## [Exercise description]
Print the entries that appear below, exactly as written and without their pictures.

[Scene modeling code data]

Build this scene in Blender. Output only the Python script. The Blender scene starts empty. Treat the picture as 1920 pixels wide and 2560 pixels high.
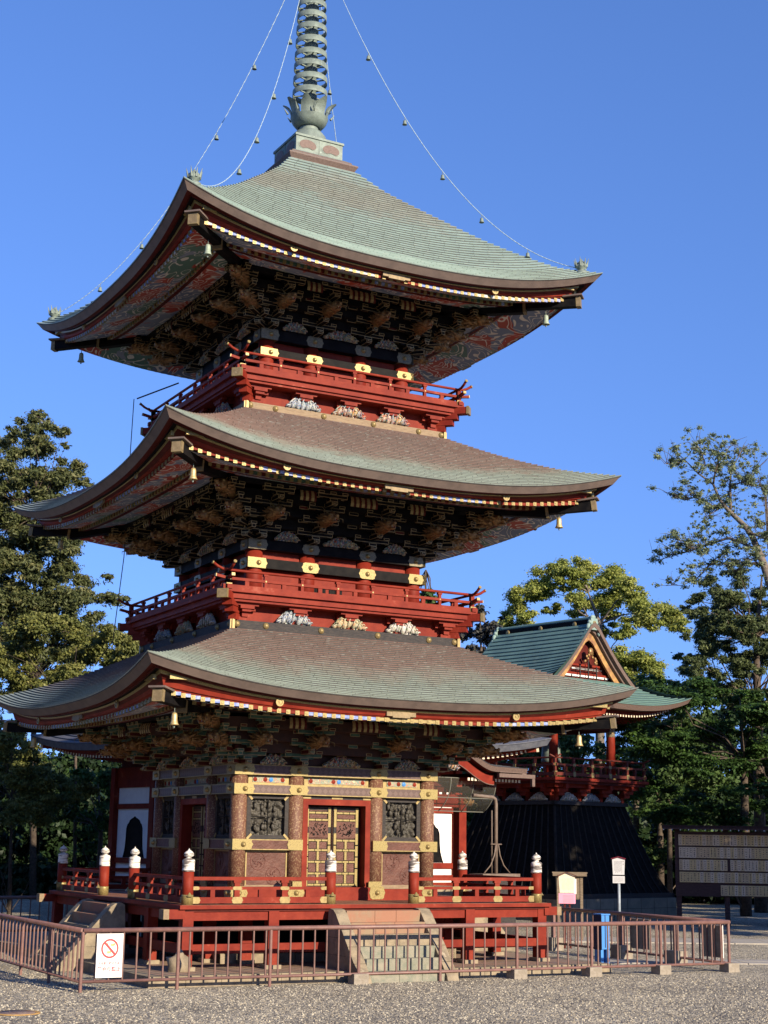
import bpy, math, random
from math import sin, cos, pi, radians as rad
from mathutils import Matrix, Vector, noise
random.seed(7)
S = bpy.context.scene
C = S.collection
# ---------------------------------------------------------------- camera
CX, CY, CZ = -16.2792, -34.5603, 2.4308
YAW, PITCH, ROLL, FPX = 0.4971, 0.2116, 0.0153, 3836.44
FW = Vector((sin(YAW)*cos(PITCH), cos(YAW)*cos(PITCH), sin(PITCH)))
R0 = Vector((cos(YAW), -sin(YAW), 0)); U0 = R0.cross(FW)
RR = cos(ROLL)*R0 + sin(ROLL)*U0
UU = -sin(ROLL)*R0 + cos(ROLL)*U0
cd = bpy.data.cameras.new('camera'); cam = bpy.data.objects.new('camera', cd); C.objects.link(cam)
cam.matrix_world = Matrix(((RR.x, UU.x, -FW.x, CX), (RR.y, UU.y, -FW.y, CY), (RR.z, UU.z, -FW.z, CZ), (0, 0, 0, 1)))
cd.sensor_fit = 'VERTICAL'; cd.sensor_height = 36; cd.lens = FPX/2560*36
cd.clip_start = .5; cd.clip_end = 3000
S.camera = cam
S.render.resolution_x = 768; S.render.resolution_y = 1024
# ---------------------------------------------------------------- sky and sun
SUN_EL, SUN_OFF = rad(20.5), rad(12)          # sun stands a little right of the front face's normal
SD = Vector((sin(SUN_OFF)*cos(SUN_EL), -cos(SUN_OFF)*cos(SUN_EL), sin(SUN_EL)))
w = bpy.data.worlds.new('World'); S.world = w; w.use_nodes = True
nt = w.node_tree; nt.nodes.clear()
sky = nt.nodes.new('ShaderNodeTexSky'); sky.sky_type = 'NISHITA'; sky.sun_disc = False
sky.sun_elevation = SUN_EL; sky.sun_rotation = math.atan2(SD.x, SD.y)
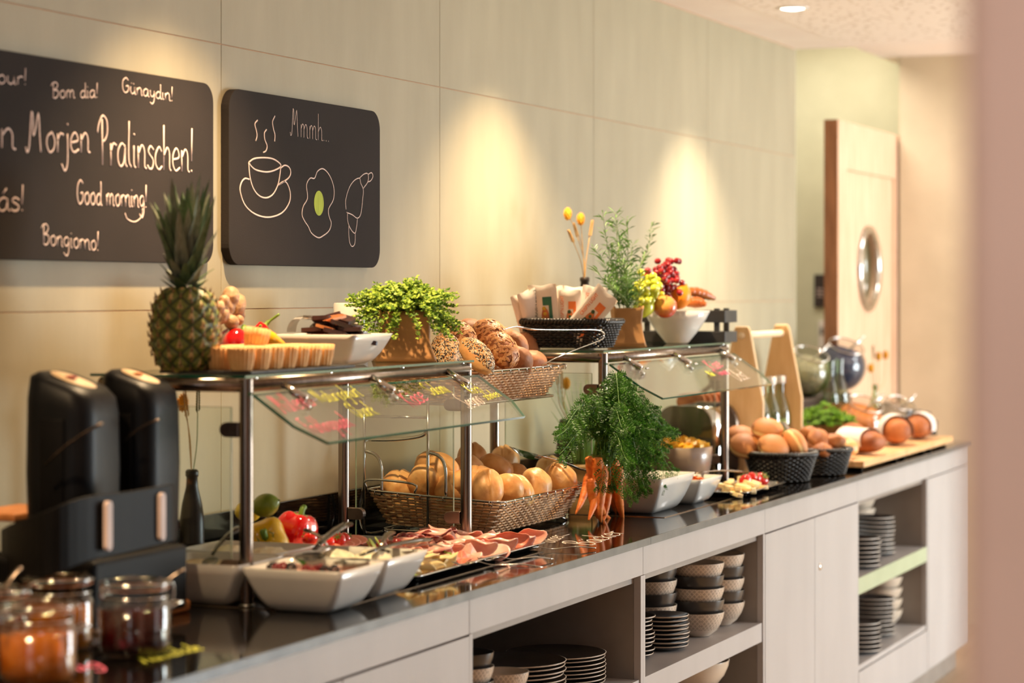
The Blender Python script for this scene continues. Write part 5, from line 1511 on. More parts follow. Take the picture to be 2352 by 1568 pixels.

## [Exercise result]
Build this scene in Blender. Output only the Python script. The Blender scene starts empty. Treat the picture as 1920 pixels wide and 2560 pixels high.
import bpy, math, random
from math import sin, cos, pi, radians as rad
from mathutils import Matrix, Vector, noise
random.seed(7)
S = bpy.context.scene
C = S.collection
# ---------------------------------------------------------------- camera
CX, CY, CZ = -16.2792, -34.5603, 2.4308
YAW, PITCH, ROLL, FPX = 0.4971, 0.2116, 0.0153, 3836.44
FW = Vector((sin(YAW)*cos(PITCH), cos(YAW)*cos(PITCH), sin(PITCH)))
R0 = Vector((cos(YAW), -sin(YAW), 0)); U0 = R0.cross(FW)
RR = cos(ROLL)*R0 + sin(ROLL)*U0
UU = -sin(ROLL)*R0 + cos(ROLL)*U0
cd = bpy.data.cameras.new('camera'); cam = bpy.data.objects.new('camera', cd); C.objects.link(cam)
cam.matrix_world = Matrix(((RR.x, UU.x, -FW.x, CX), (RR.y, UU.y, -FW.y, CY), (RR.z, UU.z, -FW.z, CZ), (0, 0, 0, 1)))
cd.sensor_fit = 'VERTICAL'; cd.sensor_height = 36; cd.lens = FPX/2560*36
cd.clip_start = .5; cd.clip_end = 3000
S.camera = cam
S.render.resolution_x = 768; S.render.resolution_y = 1024
# ---------------------------------------------------------------- sky and sun
SUN_EL, SUN_OFF = rad(20.5), rad(12)          # sun stands a little right of the front face's normal
SD = Vector((sin(SUN_OFF)*cos(SUN_EL), -cos(SUN_OFF)*cos(SUN_EL), sin(SUN_EL)))
w = bpy.data.worlds.new('World'); S.world = w; w.use_nodes = True
nt = w.node_tree; nt.nodes.clear()
sky = nt.nodes.new('ShaderNodeTexSky'); sky.sky_type = 'NISHITA'; sky.sun_disc = False
sky.sun_elevation = SUN_EL; sky.sun_rotation = math.atan2(SD.x, SD.y)
The Blender Python script for this scene continues. Write part 5, from line 1511 on. More parts follow. Take the picture to be 2352 by 1568 pixels.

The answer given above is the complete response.